Perón brought Isabel with him when he moved to Spain in 1960. Authorities in the strongly Catholic nation did not approve of Perón's living arangements with this young woman, so in 1961 the former president reluctantly got married for a third time.

As Perón began to return to an active role in Argentinian politics, Isabel would often be used as a go-between from Spain to South America. Perón was forbiddon from returning to Argentina, so his new wife would travel in his place, and report back to him when she returned.

It was also around this time that Isabel met José López Rega[?], an occult philosopher and fortune teller. Isabel was quite interested in such matters, so the two became fast friends.
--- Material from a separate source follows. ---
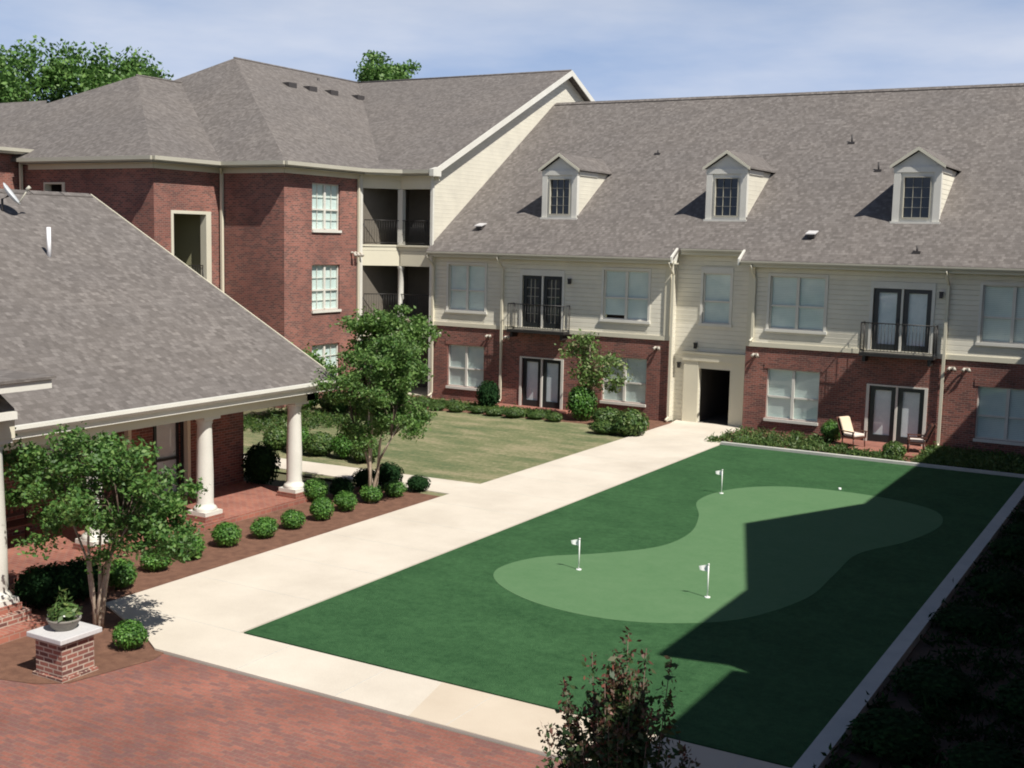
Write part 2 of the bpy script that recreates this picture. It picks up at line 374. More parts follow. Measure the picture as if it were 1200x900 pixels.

Under pressure from Isabel, Perón appointed Rega as his personal secretary.

In 1973 Perón was persuaded to return to Argentina and run for president. He agreed, and chose Isabel as his running mate in a surprisingly uncontroversial move. Isabel had very little politicial experience or ambitions, and had a very different personality from Evita, who had been denied the post of Vice President years earlier.

Perón died in 1974, less than a year after being elected. Isabel assumed the presidency. By this time, Jose López Rega, who had been slowly consolidating his power over the years by controlling Isabel, emerged as the clear power behind the throne - a notion which greatly frightened the military. Isabel agreed to fire López, and the military concluded that during Argentina's current climate of widespread strikes and political terrorism, a weak-willed and unexperienced woman would not be a suitable president. In 1976 she was kidnapped and deposed in a bloodless coup, and sent into exile.